Suicide Squad 2: Gavin O'Connor's Sequel Plans Were Scrapped Due to Major Changes From Warner Bros.

09/12/2021 05:59 pm EDT

James Gunn's The Suicide Squad has been met with praise from critics and audiences alike, currently standing on Rotten Tomatoes with a 91% critics score after 346 reviews and an 82% audience score after 2,500+ reviews. This is obviously a much better result than the 2016 Suicide Squad, which currently stands on the site with a 26% critics score after 387 reviews and a 59% audience score after 100,000+ reviews. Despite the 2016's movie's rough response, it almost got a sequel from director Gavin O'Connor (Warrior). However, he dropped out of the project back in 2018. Recently, O'Connor spoke with The Playlist and opened up about the scrapped sequel. 

"What happened there was I wrote a deal to write a script, and they knew what I was writing. At that level, with those kinds of movies, with that budget, no one's just going off and writing something without walking them through what the movie's gonna be," O'Connor explained. "And everyone was cool with it." 

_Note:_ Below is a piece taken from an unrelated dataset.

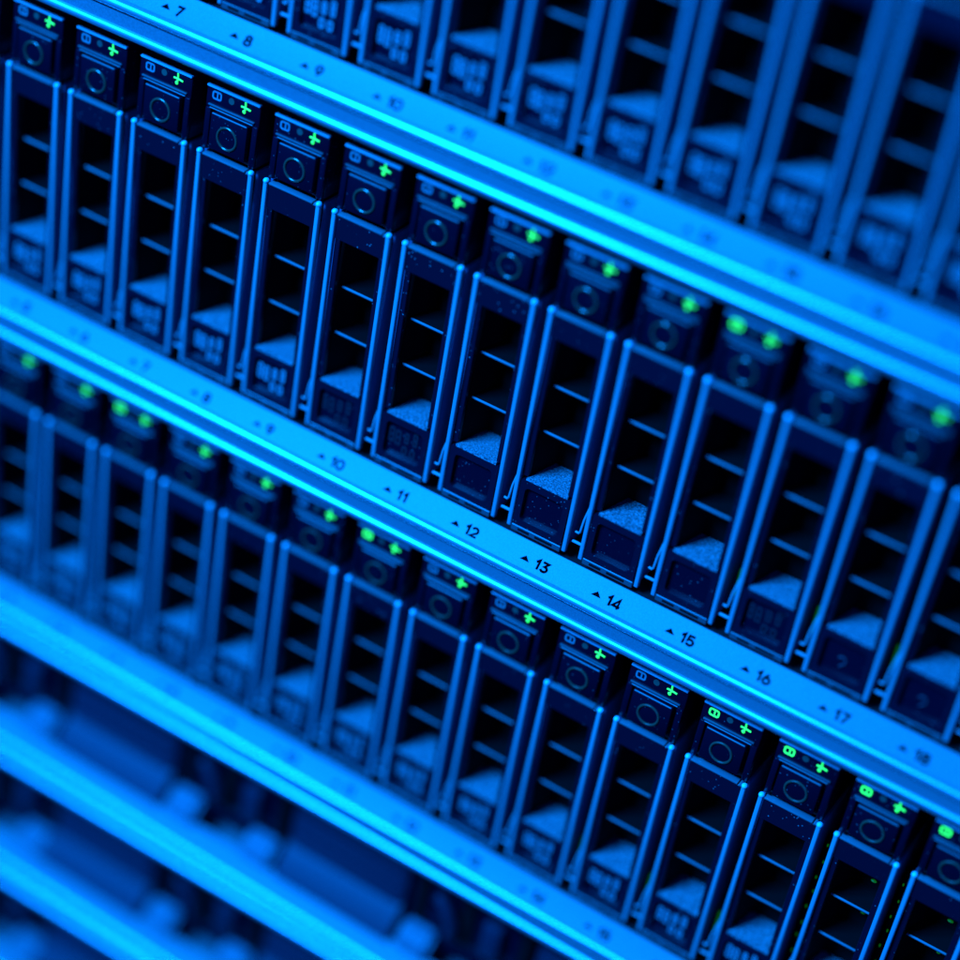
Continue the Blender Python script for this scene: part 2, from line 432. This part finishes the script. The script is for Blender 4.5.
# ------------------------------------------------------------------ flat 1U units below
def unit(i, label):
    zt = -103.1 - 44.45 * i; zb = zt - 44.45
    t = thing('rack_server', label, 'server', (0, 14, zb), 'flat servers under the disk shelves')
    off = Vector((0, -14, 14.2))
    bm = new(); prism_x(bm, [(y + off.y, z + off.z) for y, z in ledge_profile()], -226, 222)
    build('front_ledge', bm, M_LEDGE, t)
    for pr in bead_profiles():
        bm = new(); prism_x(bm, [(y + off.y, z + off.z) for y, z in pr], -226.02, 222.02); build('edge_bead', bm, M_BEAD, t)
    bm = new(); box(bm, -226, 222, 0.5, 60, 1, 43.5); build('chassis', bm, M_CHASSIS, t)
    return zb
def proto_tray():
    t = thing('drive_tray', '', 'drive tray', (0, 0, 0), 'flat drive trays in the rack servers')
    bm = new()                                       # leaning ribbed face, x 0..35, z 13..41 above the unit bottom
    prism_x(bm, [(-2.6, 13.2), (-2.2, 14.2), (3.6, 21), (5.2, 41), (12, 41), (12, 13.2)], 0, 35)
    build('front_panel', bm, M_TRAY, t)
    bm = new()
    for j in range(5):
        z = 21.5 + j * 4.3; y = 3.6 + (z - 21) * 1.6 / 20
        box(bm, 1.2, 33.8, y - .8, y + 1, z - .7, z + .7, .4, 2)
    build('rib', bm, M_TRAY, t)
    bm = new(); box(bm, 36.5, 71.5, 4, 12, 13.2, 41, .5, 1); build('latch_body', bm, M_PLAST, t)
    for x in (42, 66.5):
        bm = new(); prism_x(bm, [(-3.4, 13.6), (-2.6, 16.0), (1.5, 19.5), (3.8, 20.0), (3.8, 13.6)], x - 4.6, x + 4.6); bmesh.ops.bevel(bm, geom=list(bm.edges), offset=1.0, segments=3, affect='EDGES'); build('release_tab', bm, M_TAB, t)
    for x, w in ((40.0, 1.6), (53.5, 2.0), (70, 1.6)):
        bm = new(); box(bm, x - w, x + w, 3.0, 4.4, 20, 40.5, .3, 1); build('slot', bm, M_BLACK, t)
    bm = new(); tube(bm, [(45, 2, 33), (48, 1.2, 31), (50.5, 1.4, 26), (50, 2, 22)], 1.7, 10); build('latch_lever', bm, M_TRAY, t)
    bm = new(); box(bm, 58.5, 64, 1.0, 4.2, 22, 33, 1.0, 2); build('latch_button', bm, M_TRAY, t)
    return t
PT = proto_tray(); used = False
ulab = ['first flat server directly beneath the lowest disk shelf', 'second flat server, below the first, with a broad glowing ledge', 'bottom flat server, only its top left corner inside the photo']
names = ['first', 'second', 'bottom']
pos = ['far left', 'left', 'centre', 'right']
for i in range(3):
    zb = unit(i, ulab[i])
    xs = [(-98, 'leftmost'), (-25, 'second'), (48, 'third')] if i == 0 else ([(-101, 'leftmost'), (-28, 'second')] if i == 1 else [(-104, 'leftmost')])
    for x, nm in [(-171, 'end')] * (1 if i < 3 else 0) + xs:
        if nm == 'end': nm = 'edge'
        tr = PT if not used else copy_tree(PT); used = True
        tr.location = Vector((x, 0, zb)) * MM
        tr['label'] = {'edge': 'blurred flat tray cut off by the left photo edge, in the %s flat server', 'leftmost': 'blurred flat tray with ribbed slab, leftmost whole one in the %s flat server', 'second': 'blurred flat tray with ribbed slab, second from left in the %s flat server', 'third': 'blurred flat tray at the bottom photo edge, third in the %s flat server'}[nm] % names[i]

He added, "What happened was during the latter part of writing the script there was a whole regime change at DC, and when that happened, they wanted it to be a comedy ... And I'm like, 'I'm not writing a comedy.' I mean, It [was] fun, but it's not a yuk-fest. And the new regime wanted a different movie than I was writing."

When asked if he's seen Gunn's new version of The Suicide Squad, O'Connor replied, "I have no interest [to see it], to be honest ... I'm just doing my own thing." 

While O'Connor may not be interested in Gunn's movie, David Ayer, who directed the 2016 movie, has been extremely supportive of Gunn's follow-up. However, Ayer has also been very open about wanting Warner Bros. to release his version of the film.

"I put my life into Suicide Squad," Ayer recently wrote in an open letter. "I made something amazing. My cut is intricate and emotional journey with some bad people who are shit on and discarded (a theme that resonates in my soul). The studio cut is not my movie. Read that again. And my cut is not the 10-week director's cut – it's a fully mature edit by Lee Smith standing on the incredible work by John Gilroy. It's all Steven Price's brilliant score, with not a single radio song in the whole thing. It has traditional character arcs, amazing performances, a solid third-act resolution. A handful of people have seen it."

Warner Bros. has previously shot down the idea of releasing the Ayer Cut, with studio exec Ann Sarnoff saying that they would "not be developing" the director's version of the film.

The Suicide Squad is being released on Blu-ray and DVD on October 26th.